La capacité de l’actuel Premier ministre béninois à diriger le pays dans l’intérêt des Béninois est la question du moment. Une lettre ouverte qui résume bien ces inquiétudes lui a été adressée le 22 décembre dernier par l’acteur, auteur et metteur en scène béninois, Sedjro Giovanni Houansou. Sa « proximité » avec son pays natal divise l’opinion : certains pensent qu’il ne défendra pas les intérêts des Béninois, d’autres par contre sont convaincus que son expérience lui confère un avantage certain pour diriger le pays. Le fait qu’il soit sorti indemne d’un accident d’hélicoptère le 26 décembre dernier pourrait être considéré comme un signe pour prétendre à la plus haute fonction du Benin.
Le candidat Pascal Koupaki a reçu un soutien de « poids » en la personne du professeur Albert Tévoédjré. Ce dernier, figure historique de la vie politique béninoise, aussi influent que controversé, l’a désigné comme étant le candidat ayant la meilleure vision pour le développement du pays.
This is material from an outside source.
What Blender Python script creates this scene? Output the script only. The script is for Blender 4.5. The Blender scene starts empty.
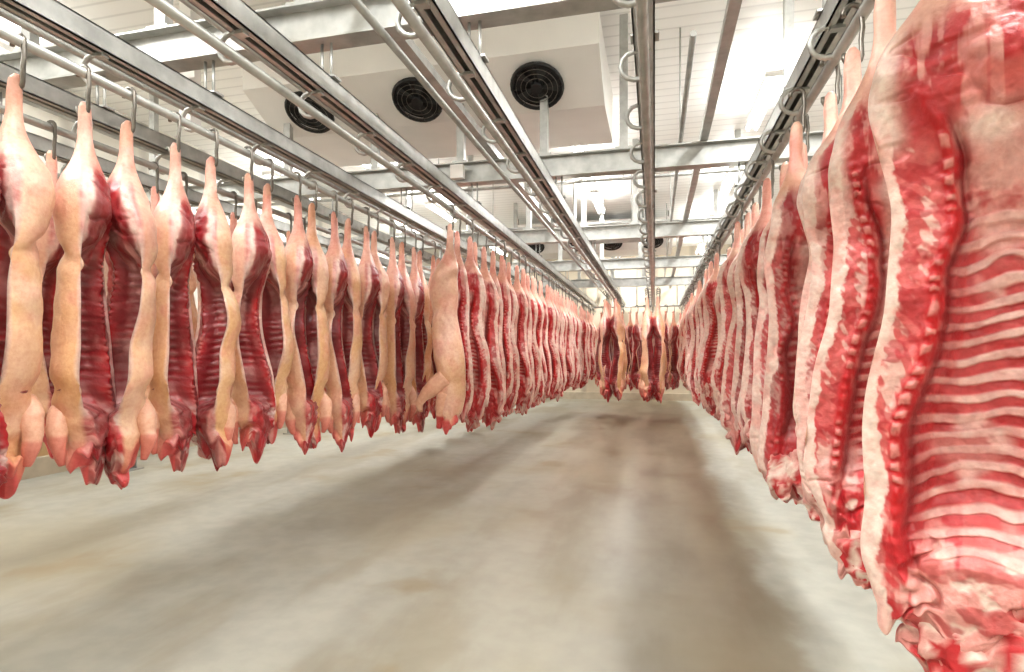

La candidature de Patrice Talon, mais aussi celle de Sébastien Ajavon, font l’objet d’un vif débat sur l’entrée d’hommes d’affaires les plus connus du pays dans l’arène politique comme candidats à une élection présidentielle et plus seulement comme soutiens financiers plus ou moins discrets de personnalités politiques. Derrière ce débat se posent aussi la question de la perte d’influence des partis politiques traditionnels et la personnalisation croissante de la compétition pour le pouvoir exécutif.
L’élection présidentielle béninoise est très commentée sur internet et suscite déjà de nombreux commentaires, articles et débats quelques semaines avant l’ouverture officielle de la campagne électorale.